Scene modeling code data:
________________________________________

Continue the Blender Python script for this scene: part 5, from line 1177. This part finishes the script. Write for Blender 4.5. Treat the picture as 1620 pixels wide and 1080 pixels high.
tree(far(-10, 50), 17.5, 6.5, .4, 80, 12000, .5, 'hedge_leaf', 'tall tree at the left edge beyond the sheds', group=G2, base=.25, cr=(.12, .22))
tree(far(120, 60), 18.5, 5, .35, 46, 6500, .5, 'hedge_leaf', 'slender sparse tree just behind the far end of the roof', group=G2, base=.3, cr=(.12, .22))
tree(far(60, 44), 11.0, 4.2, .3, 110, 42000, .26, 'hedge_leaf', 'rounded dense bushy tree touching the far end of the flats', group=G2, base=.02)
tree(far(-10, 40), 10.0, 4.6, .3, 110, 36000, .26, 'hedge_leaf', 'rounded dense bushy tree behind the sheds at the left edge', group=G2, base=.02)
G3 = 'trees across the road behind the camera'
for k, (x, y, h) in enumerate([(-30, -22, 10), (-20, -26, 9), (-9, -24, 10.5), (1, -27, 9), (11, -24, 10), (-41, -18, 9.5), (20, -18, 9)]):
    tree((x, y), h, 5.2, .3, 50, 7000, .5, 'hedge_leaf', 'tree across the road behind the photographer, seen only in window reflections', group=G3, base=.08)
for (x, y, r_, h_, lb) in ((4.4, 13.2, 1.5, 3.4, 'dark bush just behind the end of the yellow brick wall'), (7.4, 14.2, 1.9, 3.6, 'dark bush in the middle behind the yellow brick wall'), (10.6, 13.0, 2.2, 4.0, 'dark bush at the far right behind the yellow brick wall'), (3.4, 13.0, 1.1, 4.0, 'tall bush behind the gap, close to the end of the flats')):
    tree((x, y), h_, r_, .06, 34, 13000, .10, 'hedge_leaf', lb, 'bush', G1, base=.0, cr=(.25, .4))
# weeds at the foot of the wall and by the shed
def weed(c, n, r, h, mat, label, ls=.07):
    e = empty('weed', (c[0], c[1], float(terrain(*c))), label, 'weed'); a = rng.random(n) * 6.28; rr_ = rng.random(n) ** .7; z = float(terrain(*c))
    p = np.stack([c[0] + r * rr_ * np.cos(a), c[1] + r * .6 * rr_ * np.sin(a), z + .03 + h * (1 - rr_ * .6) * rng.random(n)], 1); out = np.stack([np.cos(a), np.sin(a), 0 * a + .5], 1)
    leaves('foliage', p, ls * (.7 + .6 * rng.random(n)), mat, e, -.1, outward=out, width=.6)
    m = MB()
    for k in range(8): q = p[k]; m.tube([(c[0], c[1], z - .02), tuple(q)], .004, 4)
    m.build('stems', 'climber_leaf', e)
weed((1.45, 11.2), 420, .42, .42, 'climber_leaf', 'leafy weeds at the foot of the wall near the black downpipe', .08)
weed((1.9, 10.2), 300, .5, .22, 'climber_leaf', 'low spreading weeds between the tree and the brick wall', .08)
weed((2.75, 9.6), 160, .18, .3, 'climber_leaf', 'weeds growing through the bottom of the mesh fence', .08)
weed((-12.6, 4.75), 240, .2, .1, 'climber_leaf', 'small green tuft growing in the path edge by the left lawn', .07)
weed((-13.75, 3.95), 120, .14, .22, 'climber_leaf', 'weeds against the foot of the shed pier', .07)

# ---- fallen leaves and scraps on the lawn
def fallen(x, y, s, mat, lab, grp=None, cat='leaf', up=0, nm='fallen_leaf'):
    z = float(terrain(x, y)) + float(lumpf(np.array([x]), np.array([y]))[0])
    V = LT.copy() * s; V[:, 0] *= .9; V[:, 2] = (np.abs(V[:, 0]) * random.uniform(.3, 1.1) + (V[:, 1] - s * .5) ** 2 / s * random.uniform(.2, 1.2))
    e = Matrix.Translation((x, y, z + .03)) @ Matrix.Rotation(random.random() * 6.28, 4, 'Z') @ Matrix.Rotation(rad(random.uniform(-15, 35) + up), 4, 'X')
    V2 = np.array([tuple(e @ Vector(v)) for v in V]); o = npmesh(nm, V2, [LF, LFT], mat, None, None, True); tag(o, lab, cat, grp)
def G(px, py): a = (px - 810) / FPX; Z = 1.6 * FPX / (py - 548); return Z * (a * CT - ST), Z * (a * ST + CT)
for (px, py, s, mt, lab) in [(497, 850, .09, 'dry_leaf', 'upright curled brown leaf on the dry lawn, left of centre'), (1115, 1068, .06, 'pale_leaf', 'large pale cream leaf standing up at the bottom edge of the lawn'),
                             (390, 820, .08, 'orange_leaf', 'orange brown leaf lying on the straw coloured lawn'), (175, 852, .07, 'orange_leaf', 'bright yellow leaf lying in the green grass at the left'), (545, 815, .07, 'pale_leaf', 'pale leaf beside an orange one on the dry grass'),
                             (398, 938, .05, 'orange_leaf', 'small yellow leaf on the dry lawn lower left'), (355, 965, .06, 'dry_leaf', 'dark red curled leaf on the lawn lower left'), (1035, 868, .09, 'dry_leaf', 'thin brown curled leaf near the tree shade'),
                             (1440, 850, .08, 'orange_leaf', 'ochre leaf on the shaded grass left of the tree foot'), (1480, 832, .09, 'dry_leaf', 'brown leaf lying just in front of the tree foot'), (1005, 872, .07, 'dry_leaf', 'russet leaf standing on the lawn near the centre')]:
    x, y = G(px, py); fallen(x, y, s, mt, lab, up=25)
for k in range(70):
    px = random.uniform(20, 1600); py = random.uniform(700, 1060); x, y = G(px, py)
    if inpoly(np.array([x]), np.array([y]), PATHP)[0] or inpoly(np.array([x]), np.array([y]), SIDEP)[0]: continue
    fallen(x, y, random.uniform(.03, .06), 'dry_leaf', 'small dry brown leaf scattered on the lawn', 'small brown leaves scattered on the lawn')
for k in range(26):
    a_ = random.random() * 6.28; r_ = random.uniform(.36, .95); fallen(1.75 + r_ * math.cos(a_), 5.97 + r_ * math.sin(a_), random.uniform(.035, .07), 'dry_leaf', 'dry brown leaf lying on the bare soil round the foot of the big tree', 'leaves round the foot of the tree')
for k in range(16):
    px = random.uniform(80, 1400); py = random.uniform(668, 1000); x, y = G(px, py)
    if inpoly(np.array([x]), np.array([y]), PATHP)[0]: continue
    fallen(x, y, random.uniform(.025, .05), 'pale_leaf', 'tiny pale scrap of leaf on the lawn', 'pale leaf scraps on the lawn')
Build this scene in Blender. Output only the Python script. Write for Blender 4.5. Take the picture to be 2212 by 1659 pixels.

________________________________________

Your task is to repeat the data exactly, with nothing left out.

__Correct response__:
Continue the Blender Python script for this scene: part 5, from line 1177. This part finishes the script. Write for Blender 4.5. Treat the picture as 1620 pixels wide and 1080 pixels high.
tree(far(-10, 50), 17.5, 6.5, .4, 80, 12000, .5, 'hedge_leaf', 'tall tree at the left edge beyond the sheds', group=G2, base=.25, cr=(.12, .22))
tree(far(120, 60), 18.5, 5, .35, 46, 6500, .5, 'hedge_leaf', 'slender sparse tree just behind the far end of the roof', group=G2, base=.3, cr=(.12, .22))
tree(far(60, 44), 11.0, 4.2, .3, 110, 42000, .26, 'hedge_leaf', 'rounded dense bushy tree touching the far end of the flats', group=G2, base=.02)
tree(far(-10, 40), 10.0, 4.6, .3, 110, 36000, .26, 'hedge_leaf', 'rounded dense bushy tree behind the sheds at the left edge', group=G2, base=.02)
G3 = 'trees across the road behind the camera'
for k, (x, y, h) in enumerate([(-30, -22, 10), (-20, -26, 9), (-9, -24, 10.5), (1, -27, 9), (11, -24, 10), (-41, -18, 9.5), (20, -18, 9)]):
    tree((x, y), h, 5.2, .3, 50, 7000, .5, 'hedge_leaf', 'tree across the road behind the photographer, seen only in window reflections', group=G3, base=.08)
for (x, y, r_, h_, lb) in ((4.4, 13.2, 1.5, 3.4, 'dark bush just behind the end of the yellow brick wall'), (7.4, 14.2, 1.9, 3.6, 'dark bush in the middle behind the yellow brick wall'), (10.6, 13.0, 2.2, 4.0, 'dark bush at the far right behind the yellow brick wall'), (3.4, 13.0, 1.1, 4.0, 'tall bush behind the gap, close to the end of the flats')):
    tree((x, y), h_, r_, .06, 34, 13000, .10, 'hedge_leaf', lb, 'bush', G1, base=.0, cr=(.25, .4))
# weeds at the foot of the wall and by the shed
def weed(c, n, r, h, mat, label, ls=.07):
    e = empty('weed', (c[0], c[1], float(terrain(*c))), label, 'weed'); a = rng.random(n) * 6.28; rr_ = rng.random(n) ** .7; z = float(terrain(*c))
    p = np.stack([c[0] + r * rr_ * np.cos(a), c[1] + r * .6 * rr_ * np.sin(a), z + .03 + h * (1 - rr_ * .6) * rng.random(n)], 1); out = np.stack([np.cos(a), np.sin(a), 0 * a + .5], 1)
    leaves('foliage', p, ls * (.7 + .6 * rng.random(n)), mat, e, -.1, outward=out, width=.6)
    m = MB()
    for k in range(8): q = p[k]; m.tube([(c[0], c[1], z - .02), tuple(q)], .004, 4)
    m.build('stems', 'climber_leaf', e)
weed((1.45, 11.2), 420, .42, .42, 'climber_leaf', 'leafy weeds at the foot of the wall near the black downpipe', .08)
weed((1.9, 10.2), 300, .5, .22, 'climber_leaf', 'low spreading weeds between the tree and the brick wall', .08)
weed((2.75, 9.6), 160, .18, .3, 'climber_leaf', 'weeds growing through the bottom of the mesh fence', .08)
weed((-12.6, 4.75), 240, .2, .1, 'climber_leaf', 'small green tuft growing in the path edge by the left lawn', .07)
weed((-13.75, 3.95), 120, .14, .22, 'climber_leaf', 'weeds against the foot of the shed pier', .07)

# ---- fallen leaves and scraps on the lawn
def fallen(x, y, s, mat, lab, grp=None, cat='leaf', up=0, nm='fallen_leaf'):
    z = float(terrain(x, y)) + float(lumpf(np.array([x]), np.array([y]))[0])
    V = LT.copy() * s; V[:, 0] *= .9; V[:, 2] = (np.abs(V[:, 0]) * random.uniform(.3, 1.1) + (V[:, 1] - s * .5) ** 2 / s * random.uniform(.2, 1.2))
    e = Matrix.Translation((x, y, z + .03)) @ Matrix.Rotation(random.random() * 6.28, 4, 'Z') @ Matrix.Rotation(rad(random.uniform(-15, 35) + up), 4, 'X')
    V2 = np.array([tuple(e @ Vector(v)) for v in V]); o = npmesh(nm, V2, [LF, LFT], mat, None, None, True); tag(o, lab, cat, grp)
def G(px, py): a = (px - 810) / FPX; Z = 1.6 * FPX / (py - 548); return Z * (a * CT - ST), Z * (a * ST + CT)
for (px, py, s, mt, lab) in [(497, 850, .09, 'dry_leaf', 'upright curled brown leaf on the dry lawn, left of centre'), (1115, 1068, .06, 'pale_leaf', 'large pale cream leaf standing up at the bottom edge of the lawn'),
                             (390, 820, .08, 'orange_leaf', 'orange brown leaf lying on the straw coloured lawn'), (175, 852, .07, 'orange_leaf', 'bright yellow leaf lying in the green grass at the left'), (545, 815, .07, 'pale_leaf', 'pale leaf beside an orange one on the dry grass'),
                             (398, 938, .05, 'orange_leaf', 'small yellow leaf on the dry lawn lower left'), (355, 965, .06, 'dry_leaf', 'dark red curled leaf on the lawn lower left'), (1035, 868, .09, 'dry_leaf', 'thin brown curled leaf near the tree shade'),
                             (1440, 850, .08, 'orange_leaf', 'ochre leaf on the shaded grass left of the tree foot'), (1480, 832, .09, 'dry_leaf', 'brown leaf lying just in front of the tree foot'), (1005, 872, .07, 'dry_leaf', 'russet leaf standing on the lawn near the centre')]:
    x, y = G(px, py); fallen(x, y, s, mt, lab, up=25)
for k in range(70):
    px = random.uniform(20, 1600); py = random.uniform(700, 1060); x, y = G(px, py)
    if inpoly(np.array([x]), np.array([y]), PATHP)[0] or inpoly(np.array([x]), np.array([y]), SIDEP)[0]: continue
    fallen(x, y, random.uniform(.03, .06), 'dry_leaf', 'small dry brown leaf scattered on the lawn', 'small brown leaves scattered on the lawn')
for k in range(26):
    a_ = random.random() * 6.28; r_ = random.uniform(.36, .95); fallen(1.75 + r_ * math.cos(a_), 5.97 + r_ * math.sin(a_), random.uniform(.035, .07), 'dry_leaf', 'dry brown leaf lying on the bare soil round the foot of the big tree', 'leaves round the foot of the tree')
for k in range(16):
    px = random.uniform(80, 1400); py = random.uniform(668, 1000); x, y = G(px, py)
    if inpoly(np.array([x]), np.array([y]), PATHP)[0]: continue
    fallen(x, y, random.uniform(.025, .05), 'pale_leaf', 'tiny pale scrap of leaf on the lawn', 'pale leaf scraps on the lawn')
Build this scene in Blender. Output only the Python script. Write for Blender 4.5. Take the picture to be 2212 by 1659 pixels.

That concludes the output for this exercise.